Molp, thanks for the reply.
That’s interesting data, but please be careful about concluding “we [don’t] need another money source at the time being.” If you get this wrong and restrict money excessively, you may lose players and decrease the satisfaction of those who stay. The real trouble here is how limited money can choke trade.
The second chart you posted has a useful figure of the money supply compared to the number of companies. If it’s increasing at 1% a week, as best I can read in the chart, that’s 67% annually. After a year of play, companies can grow, on average, from 30,000 NCC (or whatever currency) to 50,100. That feels slow to me, and since I want the game to succeed, I worry about players losing, ah, interest.
But the bigger question isn’t addressed at all by this data. The growth of the money supply should match the growth in production, else the money supply throttles trade - and trade is the lifeblood of this game.
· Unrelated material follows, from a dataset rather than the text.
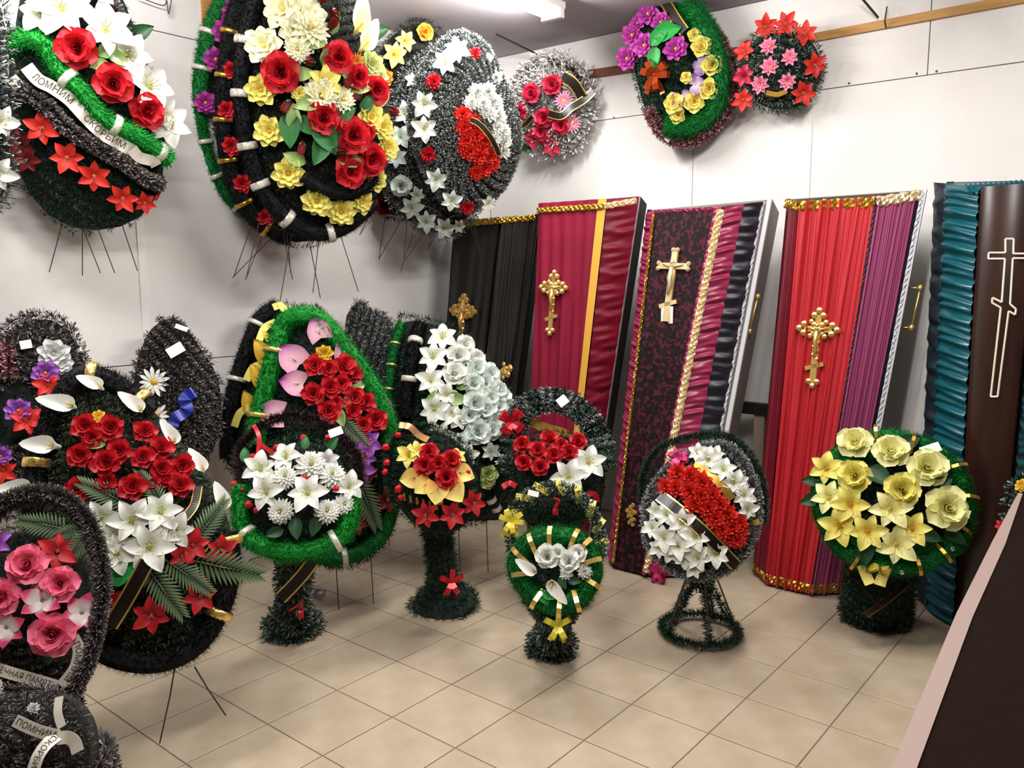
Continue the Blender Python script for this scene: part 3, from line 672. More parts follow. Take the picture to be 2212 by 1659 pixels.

As players accumulate more goods, added to the game from extraction and production, they can trade for more things they want - but without appropriate growth in the money supply, less freely than either party might like. A company could have enough Consumables, say, to trade for goods that can make a new building (fun!), while another company would trade those building inputs for the Consumables, but they can’t actually swap goods without comparable currency. Limited money means they have to do that exchange over multiple trades, slowing the process.
People see this limitation in the developed world when selling houses. Two people swapping houses - one downsizing, say, and one upgrading - each have the assets for a trade but usually not the liquidity to make such a purchase until their own sale is complete. Loans bridge the gap, just as in developing nations where banking is limited, barter enables daily exchange. Apex doesn’t allow loans or barter, as far I as I know.
If the money supply grows more slowly than the stock of goods, money will limit how often players can trade. Just as more trade can be more fun, less trade is a problem.